A travers la saga d’une grande famille libanaise, Charif Majdalani raconte un siècle d’histoire du Liban, du milieu du XIXe au milieu du XXe, un siècle de cohabitation entre des communautés de religions différentes, un siècle qui voit les failles intercommunautaires et inter-claniques se transformer progressivement en fossés abyssaux que nous connaissons encore aujourd’hui.
Histoire de la Grande Maison
Charif Majdalani (1960 - ….)
L’histoire de Wakim, « intermédiaire », affairiste, de religion chrétienne orthodoxe, commence à la fin du XIXe siècle quand il fuit avec son frère Selim dans le Mont-Liban. Tous deux quittent Marsad où ils ne sont plus en sécurité, les musulmans refusant de transiger à l’amiable et souhaitant en découdre avec le clan Nassar. L’origine du différent n’est pas très clair, Wakim traite de nombreuses affaires, la religion peut s’en mêler, à Beyrouth les conflits intercommunautaires ne sont pas rares. Wakim se réfugie alors au milieu des fermiers maronites dans la campagne proche, à Ayn Chir, où il va rapidement constituer une jolie fortune en introduisant la culture des orangers et inventer, selon le narrateur, celle des clémentines, deux productions agricoles qui n’étaient pas encore pratiquées à cette époque dans cette région du Liban. Après avoir connu une période particulièrement faste au début du XXe siècle, le clan Nassar connait des temps difficiles quand, en 1916, les Ottomans décident de bannir la famille de Wakin, pour sympathie avec l’ennemi, expédiant Wakim, son épouse et ses plus jeunes enfants en Anatolie où ils vivront deux années très pénibles dans un milieu particulièrement hostile.

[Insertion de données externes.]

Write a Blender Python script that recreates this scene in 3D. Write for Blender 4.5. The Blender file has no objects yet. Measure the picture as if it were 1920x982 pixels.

Revenu à Ayn Chir en 1918, le clan reconstruira sa splendeur mais déclinera rapidement, davantage en raison de querelles intestines que de difficultés liées au contexte général.
A partir de confidences, parfois arrachées aux membres de sa famille, de témoignages fragmentaires et aléatoires, de quelques documents, le narrateur tente de reconstituer son lignage en imaginant les zones restant incertaines, « rien ne dit que les choses ne se sont pas véritablement passées comme ça ». Cette saga familiale est un condensé de l’histoire du Liban de la moitié du XIXe siècle à l’aube de la deuxième guerre mondiale, une façon de montrer comment un peuple pluriel composé de musulmans sunnites et chiites, de bédouins nomades, de chrétiens maronites ou orthodoxes de rite grec ou syriaque et de quelques autres peuplades comme les Juifs et les Européens, vivant côte à côte, dans un calme relatif, en échangeant de temps à autres quelques horions et mêmes quelques décharges de leurs vieilles pétoires, a pu prospérer sans difficultés majeures durant un temps, laissant cependant apparaître les fractures qui allaient devenir des fossés entre ces diverses communautés. Une façon aussi de prouver que les lignes de fractures n’existaient pas seulement entre les communautés mais qu’elles étaient déjà béantes au sein des clans où les appétits et les ambitions pouvaient provoquer des conflits brutaux et générer des haines pérennes.
L’auteur raconte plus qu’il n’écrit, comme le ferait un conteur volubile, très volubile, construisant son récit avec de longues phrases coulant comme le Jourdain en période d’étiage, emportant le lecteur dans la légende du clan Nassar « encombrées d’histoires et d’anecdotes qui ne sont que des faits secondaires auxquels pourtant on attribue la cause d’événements graves, exactement comme, dans la mythologie, on attribue à l’enlèvement d’une femme les dix ans de la guerre entre Troie et la Grèce ».